This story isn't actually about due diligence, or your marketing deck.

It's about you.

It's about you exploring uncharted territory in the hunt for the fabled lost city of El Dorado.

I am going to tell you some things you should pack, plus some things you should definitely leave at home.


But first, a little bit about me, and why I am telling you this story……

Hey there! 👋

I have seen a lot of big marketing decks. 💔

Huge, weighty tomes. 📚

Bursting at the seams with obtuse, arcane language. 🧙‍♂️

Some heavy enough to counterbalance a construction crane. 👷‍♂️

The only conceivable use for these decks is to brutally beat hapless LPs into submission. 🤜🤪

No LP ever looked at the contents page of an 80-slide deck and
thought to themselves:

“Finally, a presentation that is going to cover EVERYTHING.
Hallelujah!”🥳


Why, then, are these monstrous presentations created?

At its heart, this is a problem about control and what happens when people who normally have control, lose it.

When you make a trade, or buy a company, or offer debt, it is a decision you make, on your terms. You are in control. You decide which deal information to consider, and whether you will participate.

Conversely, the investor meeting is something GPs often feel they cannot control.

It doesn't matter how aggressive or confident you are in the markets. Without control, you will likely adopt a defensive posture. 😨

You will probably write the deck with this thought in mind:

“I need to answer all possible objections the other party might have, thereby disarming them, and giving me control.” 🙄

Every LP is different. They all have a different set of questions and a different set of red lines. There are millions of potential combinations. Often there is hardly any information about which combination you will encounter.

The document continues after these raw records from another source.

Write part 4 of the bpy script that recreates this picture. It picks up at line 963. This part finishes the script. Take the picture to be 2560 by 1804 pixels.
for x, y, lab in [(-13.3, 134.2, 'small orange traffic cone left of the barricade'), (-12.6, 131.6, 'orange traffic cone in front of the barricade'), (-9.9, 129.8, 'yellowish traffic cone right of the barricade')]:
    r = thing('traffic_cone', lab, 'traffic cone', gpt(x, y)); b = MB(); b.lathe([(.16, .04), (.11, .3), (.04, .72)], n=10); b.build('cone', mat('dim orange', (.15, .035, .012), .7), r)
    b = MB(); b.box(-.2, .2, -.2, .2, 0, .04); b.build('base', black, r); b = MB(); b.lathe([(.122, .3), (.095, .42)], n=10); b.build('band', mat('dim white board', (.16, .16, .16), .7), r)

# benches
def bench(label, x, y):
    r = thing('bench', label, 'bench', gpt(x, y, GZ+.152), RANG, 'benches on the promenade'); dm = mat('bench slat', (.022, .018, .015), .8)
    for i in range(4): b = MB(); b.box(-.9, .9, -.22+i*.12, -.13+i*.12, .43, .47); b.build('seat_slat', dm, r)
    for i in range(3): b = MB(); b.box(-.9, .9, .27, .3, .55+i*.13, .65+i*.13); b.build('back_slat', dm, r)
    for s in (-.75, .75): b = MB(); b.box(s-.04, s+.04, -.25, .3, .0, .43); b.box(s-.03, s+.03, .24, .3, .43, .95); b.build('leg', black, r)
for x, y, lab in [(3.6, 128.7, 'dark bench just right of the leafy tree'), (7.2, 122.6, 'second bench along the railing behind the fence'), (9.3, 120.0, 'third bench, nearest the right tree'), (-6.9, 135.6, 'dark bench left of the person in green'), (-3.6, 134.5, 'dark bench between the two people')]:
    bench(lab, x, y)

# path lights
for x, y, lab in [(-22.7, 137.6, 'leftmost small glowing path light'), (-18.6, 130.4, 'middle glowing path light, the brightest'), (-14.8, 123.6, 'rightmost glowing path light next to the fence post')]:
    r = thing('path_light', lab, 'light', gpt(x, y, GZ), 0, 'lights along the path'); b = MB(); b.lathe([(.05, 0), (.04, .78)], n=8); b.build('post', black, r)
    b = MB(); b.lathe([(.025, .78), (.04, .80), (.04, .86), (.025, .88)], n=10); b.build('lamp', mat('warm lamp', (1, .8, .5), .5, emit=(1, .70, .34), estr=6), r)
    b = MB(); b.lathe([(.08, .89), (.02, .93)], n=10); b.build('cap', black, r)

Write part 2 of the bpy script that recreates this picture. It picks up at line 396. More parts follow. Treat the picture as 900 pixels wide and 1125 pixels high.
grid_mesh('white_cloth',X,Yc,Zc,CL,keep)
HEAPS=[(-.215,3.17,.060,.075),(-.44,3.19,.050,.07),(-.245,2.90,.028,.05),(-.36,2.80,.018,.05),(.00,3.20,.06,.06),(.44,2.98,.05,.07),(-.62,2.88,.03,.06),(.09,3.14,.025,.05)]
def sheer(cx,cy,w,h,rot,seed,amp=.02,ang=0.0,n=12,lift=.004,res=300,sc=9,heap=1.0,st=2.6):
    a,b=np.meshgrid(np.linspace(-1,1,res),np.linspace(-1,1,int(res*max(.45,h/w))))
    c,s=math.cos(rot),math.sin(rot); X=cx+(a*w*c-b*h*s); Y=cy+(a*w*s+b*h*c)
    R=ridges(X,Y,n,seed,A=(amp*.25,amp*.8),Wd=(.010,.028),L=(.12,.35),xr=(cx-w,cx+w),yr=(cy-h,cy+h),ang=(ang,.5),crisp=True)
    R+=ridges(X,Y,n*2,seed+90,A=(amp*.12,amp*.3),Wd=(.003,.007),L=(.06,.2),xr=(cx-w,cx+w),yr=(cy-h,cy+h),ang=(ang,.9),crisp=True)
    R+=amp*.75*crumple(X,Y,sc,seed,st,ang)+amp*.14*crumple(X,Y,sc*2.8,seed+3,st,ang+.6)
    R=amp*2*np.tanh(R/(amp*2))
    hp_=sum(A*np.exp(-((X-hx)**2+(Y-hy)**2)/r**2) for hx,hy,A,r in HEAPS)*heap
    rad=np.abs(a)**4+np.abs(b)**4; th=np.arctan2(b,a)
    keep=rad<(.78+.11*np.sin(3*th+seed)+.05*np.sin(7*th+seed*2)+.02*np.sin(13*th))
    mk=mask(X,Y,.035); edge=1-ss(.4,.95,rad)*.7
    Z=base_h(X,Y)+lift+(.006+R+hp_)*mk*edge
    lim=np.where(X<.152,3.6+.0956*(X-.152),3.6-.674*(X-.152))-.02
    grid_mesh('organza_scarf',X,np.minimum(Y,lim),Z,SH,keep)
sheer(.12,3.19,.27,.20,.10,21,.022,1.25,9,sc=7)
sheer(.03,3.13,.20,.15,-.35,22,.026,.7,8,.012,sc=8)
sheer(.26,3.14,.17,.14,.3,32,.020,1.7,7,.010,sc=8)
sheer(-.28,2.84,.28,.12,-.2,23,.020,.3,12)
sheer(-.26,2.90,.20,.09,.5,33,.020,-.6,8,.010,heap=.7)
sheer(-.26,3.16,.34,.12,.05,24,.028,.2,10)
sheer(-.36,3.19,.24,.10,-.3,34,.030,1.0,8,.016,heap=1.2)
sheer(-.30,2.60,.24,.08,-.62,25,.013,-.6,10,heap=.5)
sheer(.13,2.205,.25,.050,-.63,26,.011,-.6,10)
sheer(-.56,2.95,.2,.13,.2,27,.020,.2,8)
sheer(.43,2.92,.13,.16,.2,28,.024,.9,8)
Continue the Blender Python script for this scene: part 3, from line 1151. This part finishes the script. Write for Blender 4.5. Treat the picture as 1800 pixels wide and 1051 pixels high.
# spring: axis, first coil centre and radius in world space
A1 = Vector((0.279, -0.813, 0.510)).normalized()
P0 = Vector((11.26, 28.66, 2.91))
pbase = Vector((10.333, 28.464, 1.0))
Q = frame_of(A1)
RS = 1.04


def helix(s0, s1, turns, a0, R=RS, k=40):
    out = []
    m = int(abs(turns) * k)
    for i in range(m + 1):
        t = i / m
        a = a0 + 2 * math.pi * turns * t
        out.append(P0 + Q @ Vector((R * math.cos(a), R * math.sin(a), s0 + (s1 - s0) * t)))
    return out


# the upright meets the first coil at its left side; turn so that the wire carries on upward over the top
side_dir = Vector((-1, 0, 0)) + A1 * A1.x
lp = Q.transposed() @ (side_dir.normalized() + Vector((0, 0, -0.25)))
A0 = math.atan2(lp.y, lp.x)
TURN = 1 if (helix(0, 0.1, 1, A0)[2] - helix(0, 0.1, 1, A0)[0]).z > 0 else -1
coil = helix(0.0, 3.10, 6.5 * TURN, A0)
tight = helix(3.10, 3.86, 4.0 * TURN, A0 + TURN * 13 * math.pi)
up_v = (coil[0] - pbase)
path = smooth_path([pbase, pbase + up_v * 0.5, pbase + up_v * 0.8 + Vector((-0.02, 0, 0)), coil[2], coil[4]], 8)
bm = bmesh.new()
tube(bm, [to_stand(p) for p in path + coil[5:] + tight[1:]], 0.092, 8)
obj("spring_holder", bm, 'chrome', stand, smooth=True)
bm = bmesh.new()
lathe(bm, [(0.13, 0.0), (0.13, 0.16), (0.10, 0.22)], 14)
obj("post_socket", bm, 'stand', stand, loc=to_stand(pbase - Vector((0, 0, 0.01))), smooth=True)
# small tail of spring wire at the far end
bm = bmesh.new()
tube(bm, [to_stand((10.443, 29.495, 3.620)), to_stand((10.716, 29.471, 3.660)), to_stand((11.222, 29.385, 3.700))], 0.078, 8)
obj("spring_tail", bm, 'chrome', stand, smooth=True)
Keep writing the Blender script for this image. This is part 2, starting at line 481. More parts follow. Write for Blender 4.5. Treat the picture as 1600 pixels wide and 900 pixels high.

Think of it as an explorer's expedition to undiscovered lands. You don't know if you will face polar bears, piranhas or pythons, scorpions, sharks or seismic activity.

What should you pack? 🧳 How could you prepare for every eventuality?

The answer is you cannot pack for every eventuality. If you bring everything you might need, you would be so weighed down, you would not make any worthwhile progress. You would not move forward. 🛑

The same will happen to you in LP meetings if you stuff your deck with bear spray, anti-venom, shark repellent etc.

You may have answers for everything, but you won't make worthwhile progress.

So, what should you do instead? 🤔

Firstly, you should definitely prepare to answer questions from LPs. But keep the answers in your head – not in your deck. And you should practise extensively. You should role-play. You should video the role play. Then you should iterate until you have confident answers to the questions you can expect to face. 😊

And what about the deck?

If you have a 70-slide deck with a filename that ends something like …”v84 FINAL FINAL SIGNED OFF FINAL”, please pay attention to the following:

Your marketing deck and your pitch have only one job. That job is to excite the LP. Get them excited enough to take on the professional risk of recommending a closer look. It shouldn't take 70 slides to do that.

How do you excite an LP? 🤔

Focus on one thing: telling a compelling story.

Why? Investors are humans. Humans respond to stories. They remember them. They get excited by them. Stories build relationships. Ordinary people are moved to take extraordinary actions through stories.

Remember (or imagine!) your wedding reception. You are with your partner and a distant relative approaches:

“Tell me how you two met”, they might say.

They want to hear the story. Nobody ever asks you: “Explain to me how it was you both decided there was no valid reason not to get married”.

Now you understand the importance of the story, what should your story say?

The answer is as unique as you and your Fund, but make sure your story deals with two things:

  1. Why your offer is relevant:
    • the investment opportunity fits a current mandate,
    • and the GP is a group the LP could invest in i.e. it is likely to pass due diligence.
  2. Why the opportunity is exceptional:
    • this is an exciting opportunity,
    • and the team/market/strategy are outstanding (can be any mix of these).

If you can do that, there is a good chance you will get a request for due diligence and, hopefully, an allocation.

Don't start with a defensive stance. Don't fumble for bear spray.

Tell a great story.

Be relevant. Be exceptional. Be you.

The content of this article is intended to provide a general guide to the subject matter. Specialist advice should be sought about your specific circumstances.